Ironically, they may end up divorced from market forces, caught up in their own reality, until forced to notice a major mistake.

Or maybe arrogance is selected for. Maybe you have to be pretty arrogant to begin with, to pursue paths that are very unlikely to lead to conventional success. Maybe if you then attain that success you attribute it to some quality of yourself rather than to chance.

I see this in tech sometimes (much as I love tech). I see this in politics. I see this in various online and offline communities.

And it worries me, because arrogance leads to brittleness. Maybe there is some wisdom to the old saying “pride comes before a fall”. If you are arrogant, you’re not necessarily able to Bayesian update. You’re not necessarily going to put enough weight on things that can go wrong. And if there is also deference to power, for whatever reason, and your bad ideas go unchecked, then you will really be in trouble.

For many kinds of problems, democracy, norms, and rules serve to hold this in check.

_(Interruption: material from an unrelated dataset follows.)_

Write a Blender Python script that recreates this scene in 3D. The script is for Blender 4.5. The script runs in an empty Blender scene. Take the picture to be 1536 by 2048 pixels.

And it’s very popular among some start-up crowds to say yes, but these things are inefficient. Constraints hold back strong leaders. Rules are too onerous. You can’t produce anything good under stifling conditions. But suppose the US took a more authoritarian turn – it might become temporarily more efficient, but it would likely become more brittle, too.

Too often people go all-in on efficiency. To think it’s better to be unconstrained because, after all, they are doing Very Important Work so constraints are more costly. To think it’s fine if something breaks because then they can just stop and do something else.

It’s a pretty brittle and risky mindset and it’s unlikely to pay off in the long run, and especially unlikely when you add in people’s natural tendency to overshoot and miss the mark, to take on too many risks, to concentrate the risks, to not even notice risks. In theory, on paper, maybe going all-in on efficiency looks like the best option, but in real life people are subject to too many biases and receive too little feedback and ultimately are unlikely to be able to evaluate the risks.

Some constraints are good, actually, given humans’ predispositions. Not too many, but some.